Direction »
Return the listing below exactly, with the pictures dropped.

Raw data »
►

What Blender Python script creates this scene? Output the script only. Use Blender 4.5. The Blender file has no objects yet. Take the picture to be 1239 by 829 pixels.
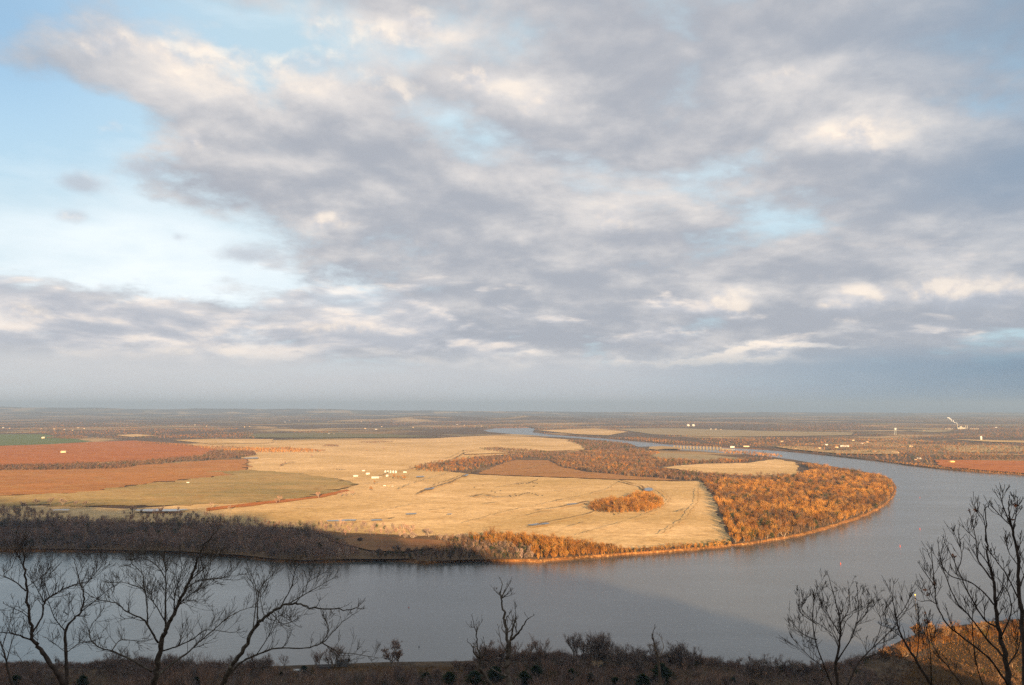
import bpy, bmesh, math, random
import numpy as np
from mathutils import Vector, Matrix
from mathutils.geometry import tessellate_polygon

RNG = np.random.default_rng(11)
random.seed(7)
R = math.radians
sc = bpy.context.scene
C = sc.collection

# ------------------------------------------------------------------ camera geometry
F, CX, CY, Y0 = 964.0, 619.5, 414.5, 494.0
EYE = 250.0
TH = math.atan((Y0 - CY) / F)
GZ = 5.0                                   # level of the flat land above the water

def ray(px, py):
    X, Y = (px - CX) / F, (CY - py) / F
    return (X, math.cos(TH) - Y * math.sin(TH), math.sin(TH) + Y * math.cos(TH))
def gp(px, py, z=GZ):
    x, y, w = ray(px, py)
    t = (z - EYE) / w
    return (x * t, y * t)
def at(px, py, d):
    x, y, w = ray(px, py)
    return Vector((x * d / y, d, EYE + w * d / y))
def azel(px, py):
    x, y, w = ray(px, py)
    return math.atan2(x, y), math.atan2(w, math.hypot(x, y))

cam = bpy.data.cameras.new('camera')
cam.lens, cam.sensor_width, cam.clip_start, cam.clip_end = F / 1239 * 36, 36, 0.2, 120000
co = bpy.data.objects.new('camera', cam); C.objects.link(co)
co.location = (0, 0, EYE); co.rotation_euler = (R(90) + TH, 0, 0)
sc.camera = co

# ------------------------------------------------------------------ object helpers
def link(o, parent=None):
    C.objects.link(o)
    if parent is not None: o.parent = parent
    return o
def tag(o, label=None, cat=None, group=None, kind=None):
    if label: o['label'] = label
    if cat: o['category'] = cat
    if group: o['group'] = group
    if kind: o['kind'] = kind
    return o
def empty(name, loc=(0, 0, 0), rz=0.0):
    o = bpy.data.objects.new(name, None); o.empty_display_size = 1
    o.location = loc; o.rotation_euler = (0, 0, rz)
    return link(o)
def mesh_np(name, V, Fq, mat, parent=None, tint=None, smooth=False):
    """V (n,3), Fq (m,3 or 4) -> one mesh object; tint (n,3) -> point colour attribute."""
    V = np.asarray(V, np.float32); Fq = np.asarray(Fq, np.int32)
    k = Fq.shape[1]
    me = bpy.data.meshes.new(name)
    me.vertices.add(len(V)); me.vertices.foreach_set('co', V.ravel())
    me.loops.add(Fq.size); me.loops.foreach_set('vertex_index', Fq.ravel())
    me.polygons.add(len(Fq))
    me.polygons.foreach_set('loop_start', np.arange(len(Fq), dtype=np.int32) * k)
    me.update(calc_edges=True)
    if smooth: me.polygons.foreach_set('use_smooth', np.ones(len(Fq), bool))
    if tint is not None:
        a = me.attributes.new('tint', 'FLOAT_COLOR', 'POINT')
        t = np.ones((len(V), 4), np.float32); t[:, :3] = tint
        a.data.foreach_set('color', t.ravel())
    if mat: me.materials.append(mat)
    return link(bpy.data.objects.new(name, me), parent)
def mesh_py(name, V, Fs, mat, parent=None, smooth=False):
    me = bpy.data.meshes.new(name); me.from_pydata([tuple(v) for v in V], [], Fs)
    me.update()
    if smooth: me.polygons.foreach_set('use_smooth', np.ones(len(me.polygons), bool))
    if mat: me.materials.append(mat)
    return link(bpy.data.objects.new(name, me), parent)
def copy_tree(root):
    c = root.copy(); C.objects.link(c)
    for ch in root.children:
        k = ch.copy(); C.objects.link(k); k.parent = c
        for g in ch.children:
            q = g.copy(); C.objects.link(q); q.parent = k
    return c

class MB:
    def __init__(s): s.V, s.F = [], []
    def add(s, V, Fs):
        n = len(s.V); s.V += [tuple(v) for v in V]; s.F += [tuple(i + n for i in f) for f in Fs]
    def box(s, x0, x1, y0, y1, z0, z1):
        s.add([(x0,y0,z0),(x1,y0,z0),(x1,y1,z0),(x0,y1,z0),(x0,y0,z1),(x1,y0,z1),(x1,y1,z1),(x0,y1,z1)],
              [(0,3,2,1),(4,5,6,7),(0,1,5,4),(1,2,6,5),(2,3,7,6),(3,0,4,7)])
    def lathe(s, prof, n=14, x=0, y=0):
        V, Fs = [], []
        for r, z in prof:
            for i in range(n):
                a = 2*math.pi*i/n; V.append((x + r*math.cos(a), y + r*math.sin(a), z))
        for k in range(len(prof)-1):
            for i in range(n):
                j = (i+1) % n; Fs.append((k*n+i, k*n+j, (k+1)*n+j, (k+1)*n+i))
        Fs.append(tuple(range(n))[::-1]); Fs.append(tuple((len(prof)-1)*n + i for i in range(n)))
        s.add(V, Fs)
    def tube(s, pts, rad, n=5, cap=True):
        pts = [Vector(p) for p in pts]
        V, Fs = [], []
        for i, p in enumerate(pts):
            t = (pts[min(i+1, len(pts)-1)] - pts[max(i-1, 0)])
            t = t.normalized() if t.length > 1e-9 else Vector((0,0,1))
            a = t.cross(Vector((0.31, 0.87, 0.11)))
            a = a.normalized() if a.length > 1e-4 else t.orthogonal().normalized()
            b = t.cross(a)
            for k in range(n):
                q = 2*math.pi*k/n
                V.append(p + (a*math.cos(q) + b*math.sin(q))*rad[i])
        for i in range(len(pts)-1):
            for k in range(n):
                j = (k+1) % n; Fs.append((i*n+k, i*n+j, (i+1)*n+j, (i+1)*n+k))
        if cap:
            Fs.append(tuple(range(n))[::-1]); Fs.append(tuple((len(pts)-1)*n+k for k in range(n)))
        s.add(V, Fs)
    def build(s, name, mat, parent=None, smooth=False):
        return mesh_py(name, s.V, s.F, mat, parent, smooth)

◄

Final result »
What Blender Python script creates this scene? Output the script only. Use Blender 4.5. The Blender file has no objects yet. Take the picture to be 1239 by 829 pixels.
import bpy, bmesh, math, random
import numpy as np
from mathutils import Vector, Matrix
from mathutils.geometry import tessellate_polygon

RNG = np.random.default_rng(11)
random.seed(7)
R = math.radians
sc = bpy.context.scene
C = sc.collection

# ------------------------------------------------------------------ camera geometry
F, CX, CY, Y0 = 964.0, 619.5, 414.5, 494.0
EYE = 250.0
TH = math.atan((Y0 - CY) / F)
GZ = 5.0                                   # level of the flat land above the water

def ray(px, py):
    X, Y = (px - CX) / F, (CY - py) / F
    return (X, math.cos(TH) - Y * math.sin(TH), math.sin(TH) + Y * math.cos(TH))
def gp(px, py, z=GZ):
    x, y, w = ray(px, py)
    t = (z - EYE) / w
    return (x * t, y * t)
def at(px, py, d):
    x, y, w = ray(px, py)
    return Vector((x * d / y, d, EYE + w * d / y))
def azel(px, py):
    x, y, w = ray(px, py)
    return math.atan2(x, y), math.atan2(w, math.hypot(x, y))

cam = bpy.data.cameras.new('camera')
cam.lens, cam.sensor_width, cam.clip_start, cam.clip_end = F / 1239 * 36, 36, 0.2, 120000
co = bpy.data.objects.new('camera', cam); C.objects.link(co)
co.location = (0, 0, EYE); co.rotation_euler = (R(90) + TH, 0, 0)
sc.camera = co

# ------------------------------------------------------------------ object helpers
def link(o, parent=None):
    C.objects.link(o)
    if parent is not None: o.parent = parent
    return o
def tag(o, label=None, cat=None, group=None, kind=None):
    if label: o['label'] = label
    if cat: o['category'] = cat
    if group: o['group'] = group
    if kind: o['kind'] = kind
    return o
def empty(name, loc=(0, 0, 0), rz=0.0):
    o = bpy.data.objects.new(name, None); o.empty_display_size = 1
    o.location = loc; o.rotation_euler = (0, 0, rz)
    return link(o)
def mesh_np(name, V, Fq, mat, parent=None, tint=None, smooth=False):
    """V (n,3), Fq (m,3 or 4) -> one mesh object; tint (n,3) -> point colour attribute."""
    V = np.asarray(V, np.float32); Fq = np.asarray(Fq, np.int32)
    k = Fq.shape[1]
    me = bpy.data.meshes.new(name)
    me.vertices.add(len(V)); me.vertices.foreach_set('co', V.ravel())
    me.loops.add(Fq.size); me.loops.foreach_set('vertex_index', Fq.ravel())
    me.polygons.add(len(Fq))
    me.polygons.foreach_set('loop_start', np.arange(len(Fq), dtype=np.int32) * k)
    me.update(calc_edges=True)
    if smooth: me.polygons.foreach_set('use_smooth', np.ones(len(Fq), bool))
    if tint is not None:
        a = me.attributes.new('tint', 'FLOAT_COLOR', 'POINT')
        t = np.ones((len(V), 4), np.float32); t[:, :3] = tint
        a.data.foreach_set('color', t.ravel())
    if mat: me.materials.append(mat)
    return link(bpy.data.objects.new(name, me), parent)
def mesh_py(name, V, Fs, mat, parent=None, smooth=False):
    me = bpy.data.meshes.new(name); me.from_pydata([tuple(v) for v in V], [], Fs)
    me.update()
    if smooth: me.polygons.foreach_set('use_smooth', np.ones(len(me.polygons), bool))
    if mat: me.materials.append(mat)
    return link(bpy.data.objects.new(name, me), parent)
def copy_tree(root):
    c = root.copy(); C.objects.link(c)
    for ch in root.children:
        k = ch.copy(); C.objects.link(k); k.parent = c
        for g in ch.children:
            q = g.copy(); C.objects.link(q); q.parent = k
    return c

class MB:
    def __init__(s): s.V, s.F = [], []
    def add(s, V, Fs):
        n = len(s.V); s.V += [tuple(v) for v in V]; s.F += [tuple(i + n for i in f) for f in Fs]
    def box(s, x0, x1, y0, y1, z0, z1):
        s.add([(x0,y0,z0),(x1,y0,z0),(x1,y1,z0),(x0,y1,z0),(x0,y0,z1),(x1,y0,z1),(x1,y1,z1),(x0,y1,z1)],
              [(0,3,2,1),(4,5,6,7),(0,1,5,4),(1,2,6,5),(2,3,7,6),(3,0,4,7)])
    def lathe(s, prof, n=14, x=0, y=0):
        V, Fs = [], []
        for r, z in prof:
            for i in range(n):
                a = 2*math.pi*i/n; V.append((x + r*math.cos(a), y + r*math.sin(a), z))
        for k in range(len(prof)-1):
            for i in range(n):
                j = (i+1) % n; Fs.append((k*n+i, k*n+j, (k+1)*n+j, (k+1)*n+i))
        Fs.append(tuple(range(n))[::-1]); Fs.append(tuple((len(prof)-1)*n + i for i in range(n)))
        s.add(V, Fs)
    def tube(s, pts, rad, n=5, cap=True):
        pts = [Vector(p) for p in pts]
        V, Fs = [], []
        for i, p in enumerate(pts):
            t = (pts[min(i+1, len(pts)-1)] - pts[max(i-1, 0)])
            t = t.normalized() if t.length > 1e-9 else Vector((0,0,1))
            a = t.cross(Vector((0.31, 0.87, 0.11)))
            a = a.normalized() if a.length > 1e-4 else t.orthogonal().normalized()
            b = t.cross(a)
            for k in range(n):
                q = 2*math.pi*k/n
                V.append(p + (a*math.cos(q) + b*math.sin(q))*rad[i])
        for i in range(len(pts)-1):
            for k in range(n):
                j = (k+1) % n; Fs.append((i*n+k, i*n+j, (i+1)*n+j, (i+1)*n+k))
        if cap:
            Fs.append(tuple(range(n))[::-1]); Fs.append(tuple((len(pts)-1)*n+k for k in range(n)))
        s.add(V, Fs)
    def build(s, name, mat, parent=None, smooth=False):
        return mesh_py(name, s.V, s.F, mat, parent, smooth)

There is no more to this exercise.